Several Indian corporate groups, including Reliance, ITC and Bharti, are eyeing lucrative markets to sell their horticultural produce, both fresh and processed, in the West, and are are betting on an impending change of policy in Washington.

“If all goes well, the US markets should open up for India by December 2006, much ahead of coming mango season,” Siva Kumar, CEO of ITC's agricultural business, told Hindustan Times. FieldFresh, a joint venture of Bharti Enterprises & Rothschild, has become the first Indian company to export mangoes to Japan after a span of two decades. Japan this year lifted a ban imposed in 1986 on grounds of the presence of fruitfly, provided the mangoes undergo vapour heat treatment.

The US had been stalling the import of Indian mangoes to its market on the grounds that New Delhi will have to comply with the Food and Drug Authorities (FDA) norms. Also, the US had wanted India to comply with regulations with regard to pesticides and preservatives. India considered this as a non-tariff barrier, but the issue was settled during President Bush’s Indian visit this year.
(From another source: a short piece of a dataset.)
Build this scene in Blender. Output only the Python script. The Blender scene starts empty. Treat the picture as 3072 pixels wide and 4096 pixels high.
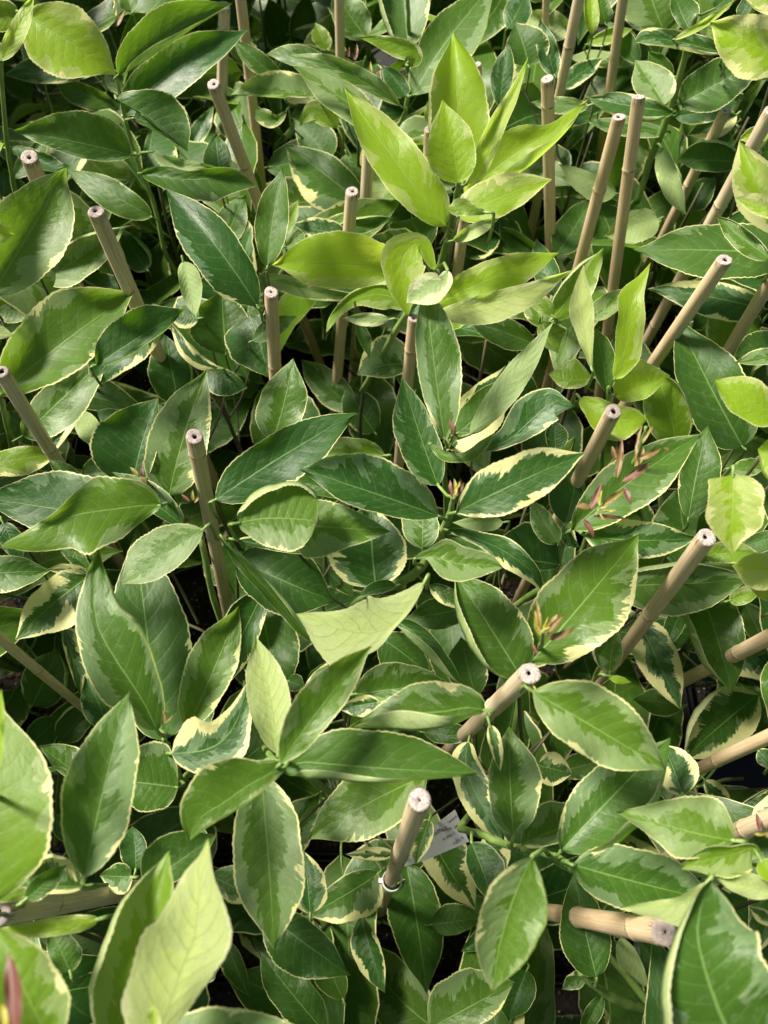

Australia is considering the entry of Indian mangoes, while China has already done so. Reliance Agri Business, a division of Mukesh Ambani controlled Reliance Industries Ltd (RIL) aims in the near future to set up a mango processing capacity of 1.2 million tonnes per year which will constitute 70 per cent of the total capacity planned by 2009. It is also setting up two plants, one near Chittoor in Andhra Pradesh and the other near Nashik.

A company sources said Reliance, which cultivates Asia's largest mango plantation covering 470 acres, has already started exporting the fruit to Harrods. A RIL spokesman declined to comment.